▶ **SHORT EXERCISE**: Look through the data below. Collect every line where the word "this" occurs.

▶ **ENTRIES PROVIDED**:
▼

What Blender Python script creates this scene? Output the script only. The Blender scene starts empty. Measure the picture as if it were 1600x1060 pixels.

▲
▼

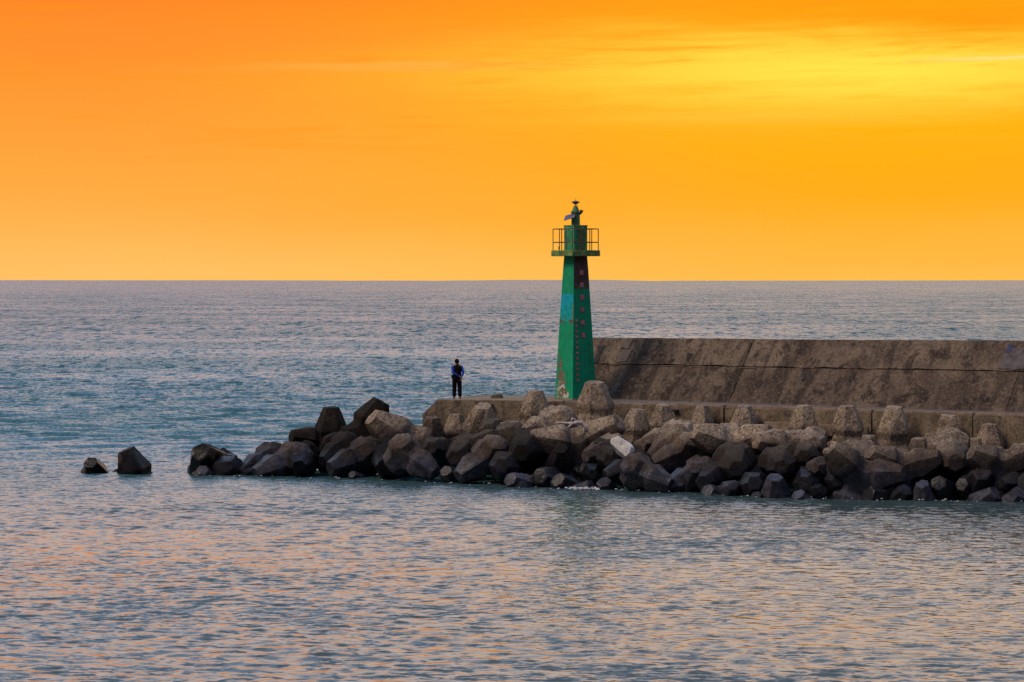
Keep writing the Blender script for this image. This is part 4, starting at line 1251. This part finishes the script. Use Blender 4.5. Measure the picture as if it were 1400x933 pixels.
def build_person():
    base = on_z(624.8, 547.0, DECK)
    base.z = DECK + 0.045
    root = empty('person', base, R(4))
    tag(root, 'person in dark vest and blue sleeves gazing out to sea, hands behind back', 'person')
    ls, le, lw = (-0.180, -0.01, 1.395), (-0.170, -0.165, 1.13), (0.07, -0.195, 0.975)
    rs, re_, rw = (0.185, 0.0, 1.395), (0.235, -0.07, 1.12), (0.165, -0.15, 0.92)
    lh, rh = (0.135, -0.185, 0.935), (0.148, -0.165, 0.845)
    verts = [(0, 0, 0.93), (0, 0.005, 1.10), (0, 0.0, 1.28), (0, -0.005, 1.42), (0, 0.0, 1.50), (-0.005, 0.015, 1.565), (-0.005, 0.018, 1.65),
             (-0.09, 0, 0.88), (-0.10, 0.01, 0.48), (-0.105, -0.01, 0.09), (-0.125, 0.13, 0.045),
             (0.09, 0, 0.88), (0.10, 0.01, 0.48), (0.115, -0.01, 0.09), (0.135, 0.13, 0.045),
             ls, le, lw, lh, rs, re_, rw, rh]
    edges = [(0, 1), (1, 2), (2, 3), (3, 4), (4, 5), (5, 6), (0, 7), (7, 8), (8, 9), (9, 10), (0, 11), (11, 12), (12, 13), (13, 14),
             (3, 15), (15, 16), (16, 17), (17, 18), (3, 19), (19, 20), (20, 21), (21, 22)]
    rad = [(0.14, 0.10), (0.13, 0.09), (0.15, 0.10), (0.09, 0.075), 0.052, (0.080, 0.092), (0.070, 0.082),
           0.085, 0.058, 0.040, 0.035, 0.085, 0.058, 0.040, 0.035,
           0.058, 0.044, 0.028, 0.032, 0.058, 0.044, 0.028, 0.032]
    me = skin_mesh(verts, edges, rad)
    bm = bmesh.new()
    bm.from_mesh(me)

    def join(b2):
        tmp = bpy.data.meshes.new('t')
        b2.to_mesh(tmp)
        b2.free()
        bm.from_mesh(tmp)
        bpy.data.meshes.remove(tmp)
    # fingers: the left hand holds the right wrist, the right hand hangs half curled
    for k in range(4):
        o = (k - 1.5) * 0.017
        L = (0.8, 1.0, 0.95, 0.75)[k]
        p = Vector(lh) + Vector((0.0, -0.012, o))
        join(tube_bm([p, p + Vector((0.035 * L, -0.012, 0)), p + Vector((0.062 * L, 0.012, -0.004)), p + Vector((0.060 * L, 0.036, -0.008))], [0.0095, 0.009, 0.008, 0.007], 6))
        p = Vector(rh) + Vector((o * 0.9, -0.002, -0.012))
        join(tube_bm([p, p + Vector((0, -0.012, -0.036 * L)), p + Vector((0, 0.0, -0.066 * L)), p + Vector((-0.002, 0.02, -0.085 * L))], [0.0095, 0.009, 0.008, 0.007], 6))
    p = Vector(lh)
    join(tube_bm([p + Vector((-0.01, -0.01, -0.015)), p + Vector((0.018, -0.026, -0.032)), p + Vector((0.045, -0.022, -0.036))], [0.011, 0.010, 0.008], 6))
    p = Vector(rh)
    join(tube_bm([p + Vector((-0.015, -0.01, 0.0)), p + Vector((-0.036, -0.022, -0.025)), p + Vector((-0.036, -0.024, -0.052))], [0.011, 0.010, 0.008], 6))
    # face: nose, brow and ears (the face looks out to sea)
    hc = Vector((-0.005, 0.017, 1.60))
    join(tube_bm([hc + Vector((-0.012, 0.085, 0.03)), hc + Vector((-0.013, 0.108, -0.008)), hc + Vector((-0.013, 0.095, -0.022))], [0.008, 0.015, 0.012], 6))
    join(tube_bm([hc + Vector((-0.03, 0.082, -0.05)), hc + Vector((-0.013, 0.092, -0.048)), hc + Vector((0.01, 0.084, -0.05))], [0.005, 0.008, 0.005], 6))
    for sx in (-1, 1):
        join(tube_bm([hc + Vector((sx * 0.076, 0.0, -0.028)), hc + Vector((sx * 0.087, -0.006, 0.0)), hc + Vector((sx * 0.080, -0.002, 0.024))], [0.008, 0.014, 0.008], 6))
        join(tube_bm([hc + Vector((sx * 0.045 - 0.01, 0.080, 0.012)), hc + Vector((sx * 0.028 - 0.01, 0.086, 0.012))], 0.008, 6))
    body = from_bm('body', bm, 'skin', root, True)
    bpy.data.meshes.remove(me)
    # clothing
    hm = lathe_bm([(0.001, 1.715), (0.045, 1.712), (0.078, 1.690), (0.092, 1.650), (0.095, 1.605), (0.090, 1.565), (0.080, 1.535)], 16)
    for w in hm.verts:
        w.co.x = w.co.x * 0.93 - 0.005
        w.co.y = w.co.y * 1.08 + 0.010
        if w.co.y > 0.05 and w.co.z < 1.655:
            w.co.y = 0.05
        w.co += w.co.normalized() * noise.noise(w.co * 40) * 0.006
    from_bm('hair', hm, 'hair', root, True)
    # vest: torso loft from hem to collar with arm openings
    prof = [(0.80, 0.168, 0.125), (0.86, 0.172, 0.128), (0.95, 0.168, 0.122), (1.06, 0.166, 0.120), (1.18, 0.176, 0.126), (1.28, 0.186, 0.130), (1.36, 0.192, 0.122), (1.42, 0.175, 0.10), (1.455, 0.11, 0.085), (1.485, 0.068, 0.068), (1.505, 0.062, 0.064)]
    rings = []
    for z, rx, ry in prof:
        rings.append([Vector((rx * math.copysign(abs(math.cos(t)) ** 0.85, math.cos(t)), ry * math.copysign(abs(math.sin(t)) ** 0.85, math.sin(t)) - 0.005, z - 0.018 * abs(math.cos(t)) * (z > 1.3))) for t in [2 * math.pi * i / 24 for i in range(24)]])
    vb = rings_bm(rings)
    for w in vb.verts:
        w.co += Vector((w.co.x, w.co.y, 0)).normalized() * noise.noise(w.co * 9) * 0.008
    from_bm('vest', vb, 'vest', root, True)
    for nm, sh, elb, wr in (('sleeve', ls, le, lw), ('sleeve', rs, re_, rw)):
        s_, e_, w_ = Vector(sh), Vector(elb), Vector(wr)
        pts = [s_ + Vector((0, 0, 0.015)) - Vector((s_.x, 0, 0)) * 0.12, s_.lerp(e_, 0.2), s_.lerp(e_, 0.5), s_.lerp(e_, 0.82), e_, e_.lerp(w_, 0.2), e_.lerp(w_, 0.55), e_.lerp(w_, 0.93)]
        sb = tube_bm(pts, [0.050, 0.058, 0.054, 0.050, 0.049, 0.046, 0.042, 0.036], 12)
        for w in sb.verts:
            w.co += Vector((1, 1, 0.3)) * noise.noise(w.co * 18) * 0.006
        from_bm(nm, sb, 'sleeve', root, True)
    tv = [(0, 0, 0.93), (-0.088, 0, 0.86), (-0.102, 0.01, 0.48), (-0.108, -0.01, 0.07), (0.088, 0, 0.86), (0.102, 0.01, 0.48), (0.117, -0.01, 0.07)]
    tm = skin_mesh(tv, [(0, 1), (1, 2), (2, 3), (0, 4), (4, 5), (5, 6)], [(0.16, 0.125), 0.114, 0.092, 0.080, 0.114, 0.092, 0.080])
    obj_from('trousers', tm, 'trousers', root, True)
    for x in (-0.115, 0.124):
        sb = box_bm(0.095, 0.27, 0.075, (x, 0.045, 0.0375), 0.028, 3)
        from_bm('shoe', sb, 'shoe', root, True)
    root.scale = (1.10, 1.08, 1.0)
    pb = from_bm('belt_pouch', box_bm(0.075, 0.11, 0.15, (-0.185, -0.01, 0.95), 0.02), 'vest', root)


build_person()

▲

▶ **EXPECTED ANSWER**:
What Blender Python script creates this scene? Output the script only. The Blender scene starts empty. Measure the picture as if it were 1600x1060 pixels.
Keep writing the Blender script for this image. This is part 4, starting at line 1251. This part finishes the script. Use Blender 4.5. Measure the picture as if it were 1400x933 pixels.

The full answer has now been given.